Lesson 4.4: Solve Systems of Equations with Three Variables

New Concept

Ready to move into 3D? This lesson extends your skills to systems with three variables. You'll learn to find the single point—an ordered triple $(x, y, z)$—where three planes intersect and apply this to solve real-world problems.

What’s next

First, you'll verify solutions with practice cards. Then, we'll dive into worked examples and challenge problems for solving entire systems.

Property

A linear equation with three variables, where $a$, $b$, $c$, and $d$ are real numbers and $a$, $b$, and $c$ are not all 0, is of the form $ax + by + cz = d$. Every solution to the equation is an ordered triple, $(x, y, z)$, that makes the equation true.

Solutions of a system of equations are the values of the variables that make all the equations true. A solution is represented by an ordered triple $(x, y, z)$.

Examples

• Is $(2, -1, 3)$ a solution to the system $\begin{cases} x+y+z=4 \\ 2x-y-z=2 \\ 3x+2y+z=7 \end{cases}$? Yes, because substituting the values makes all three equations true: $2+(-1)+3=4$, $2(2)-(-1)-3=2$, and $3(2)+2(-1)+3=7$.

Property

To solve a system of linear equations with three variables**

• Step 1. Write the equations in standard form. If any coefficients are fractions, clear them.
• Step 2. Eliminate the same variable from two equations.
• Step 3. Repeat Step 2 using two other equations and eliminate the same variable as in Step 2.
• Step 4. The two new equations form a system of two equations with two variables. Solve this system.
• Step 5. Use the values of the two variables found in Step 4 to find the third variable.
• Step 6. Write the solution as an ordered triple.
• Step 7. Check that the ordered triple is a solution to all three original equations.

Examples

• Solve $\begin{cases} x+y+z=6 \\ 2x-y+z=3 \\ x+2y-z=2 \end{cases}$. Adding (1) and (3) gives $2x+3y=8$. Adding (2) and (3) gives $3x+y=5$, or $y=5-3x$. Substituting into $2x+3y=8$ gives $2x+3(5-3x)=8$, so $x=1$. Then $y=2$ and $z=3$. The solution is $(1, 2, 3)$.

Property

When we solve a system and end up with no variables and a false statement, we know there are no solutions and that the system is inconsistent.

Examples

• Solve $\begin{cases} x-y+z=1 \\ -x+y-z=2 \\ 2x+y+z=3 \end{cases}$. Adding the first two equations immediately results in the false statement $0=3$. This system is inconsistent and has no solution.
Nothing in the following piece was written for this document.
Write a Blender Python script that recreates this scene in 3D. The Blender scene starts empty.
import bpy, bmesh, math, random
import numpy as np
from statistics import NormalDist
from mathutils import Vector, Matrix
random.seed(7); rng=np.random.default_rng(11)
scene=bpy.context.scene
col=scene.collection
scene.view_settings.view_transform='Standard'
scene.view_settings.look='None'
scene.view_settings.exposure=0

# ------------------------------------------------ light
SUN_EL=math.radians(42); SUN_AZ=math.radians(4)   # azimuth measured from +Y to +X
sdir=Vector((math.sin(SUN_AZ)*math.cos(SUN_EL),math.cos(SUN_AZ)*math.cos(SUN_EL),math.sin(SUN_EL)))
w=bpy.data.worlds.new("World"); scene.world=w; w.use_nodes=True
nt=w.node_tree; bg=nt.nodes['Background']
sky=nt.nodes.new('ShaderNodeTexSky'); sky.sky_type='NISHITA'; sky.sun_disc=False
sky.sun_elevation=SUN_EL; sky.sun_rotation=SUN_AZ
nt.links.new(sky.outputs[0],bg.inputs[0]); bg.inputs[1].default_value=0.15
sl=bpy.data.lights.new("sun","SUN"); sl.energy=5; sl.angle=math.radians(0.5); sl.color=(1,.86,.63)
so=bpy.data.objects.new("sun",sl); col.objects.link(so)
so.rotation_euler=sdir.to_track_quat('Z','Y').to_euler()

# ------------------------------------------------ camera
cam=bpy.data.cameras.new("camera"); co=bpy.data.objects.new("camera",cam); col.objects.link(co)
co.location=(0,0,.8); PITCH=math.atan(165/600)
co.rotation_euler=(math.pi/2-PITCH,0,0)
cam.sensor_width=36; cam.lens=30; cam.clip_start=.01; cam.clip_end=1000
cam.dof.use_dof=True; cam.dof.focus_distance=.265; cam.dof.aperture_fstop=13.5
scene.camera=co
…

• Solve $\begin{cases} x+y+z=2 \\ x+y+z=4 \\ x-y-z=0 \end{cases}$. Subtracting the first equation from the second gives the false statement $0=2$. The system is inconsistent.

Property

When we solve a system and end up with no variables but a true statement, we know there are infinitely many solutions. The system is consistent with dependent equations. Our solution will show how two of the variables depend on the third.

Examples

• Solve $\begin{cases} x+y+z=4 \\ 2x+2y+2z=8 \\ x-y+z=2 \end{cases}$. The second equation is twice the first, leading to $0=0$. Using (1) and (3), add them to get $2x+2z=6$, so $x=3-z$. Substitute into (1): $(3-z)+y+z=4$, so $y=1$. The solution is $(3-z, 1, z)$.

• Solve $\begin{cases} x-2y+z=5 \\ 3x-6y+3z=15 \\ -2x+4y-2z=-10 \end{cases}$. All three equations are multiples of each other. This results in $0=0$. The solutions are all points on the plane $x-2y+z=5$. We can write $x=5+2y-z$.

Property

To solve applications, assign variables to the unknown quantities. Translate the problem's sentences into a system of three equations. Solve the system using elimination and state the answer in the context of the problem.

Examples

• A bakery sells cookies ($c$), brownies ($b$), and muffins ($m$). It sold 100 items for 240 dollars. Cookies cost 2 dollars, brownies 3 dollars, and muffins 2 dollars. It sold twice as many cookies as brownies. The system is $\begin{cases} c+b+m=100 \\ 2c+3b+2m=240 \\ c=2b \end{cases}$. The solution is 40 cookies, 20 brownies, and 40 muffins.

• An investor puts a total of 10,000 dollars into three funds: a safe fund ($x$), a moderate fund ($y$), and a high-risk fund ($z$). The total annual interest was 500 dollars. The funds yield 3%, 5%, and 8% respectively. The amount in the safe fund was equal to the sum of the other two. The system is $\begin{cases} x+y+z=10000 \\ 0.03x+0.05y+0.08z=500 \\ x=y+z \end{cases}$. The solution is 5000 dollars in the safe fund, 2000 dollars in moderate, and 3000 dollars in high-risk.